Syllabus Lesson 59 of 239 · Pythonic Code, Testing & Capstone
Pythonic Code, Testing & Capstone

EAFP, Truthiness, and the Mutable Default Trap

This lesson collects three idioms that separate beginner code from mid-tier code. The last one is a real bug that bites almost everyone once.

EAFP vs LBYL

Python prefers EAFP: Easier to Ask Forgiveness than Permission. Instead of checking first (Look Before You Leap), you try the operation and catch the failure:

# LBYL (more brittle)
if "age" in data:
    age = data["age"]
else:
    age = 0

# EAFP (pythonic)
try:
    age = data["age"]
except KeyError:
    age = 0

# or just
age = data.get("age", 0)

Truthiness

Empty containers, 0, "", and None are all falsy. So you rarely compare to them explicitly:

# instead of: if len(items) > 0:
if items:
    print("has items")

# instead of: if name != "":
if name:
    print("has a name")

The mutable default argument trap

A default argument is evaluated once, when the function is defined, not each time it is called. So a mutable default like [] is shared across every call. Watch this go wrong:

# BUG: the list persists between calls
def add_item(item, bucket=[]):
    bucket.append(item)
    return bucket

add_item("a")  # ['a']
add_item("b")  # ['a', 'b']  -- not what you wanted!

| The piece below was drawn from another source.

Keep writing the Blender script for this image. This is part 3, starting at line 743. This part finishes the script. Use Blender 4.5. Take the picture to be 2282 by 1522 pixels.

The fix is the standard None sentinel pattern: default to None, then create a fresh list inside:

def add_item(item, bucket=None):
    if bucket is None:
        bucket = []
    bucket.append(item)
    return bucket

Now each call with no bucket starts fresh.

Your turn

Fix the trap. Write add_item(item, bucket=None) that appends item to bucket and returns it, but creates a brand new list when no bucket is passed, so separate calls do not share state. Use the if bucket is None: pattern.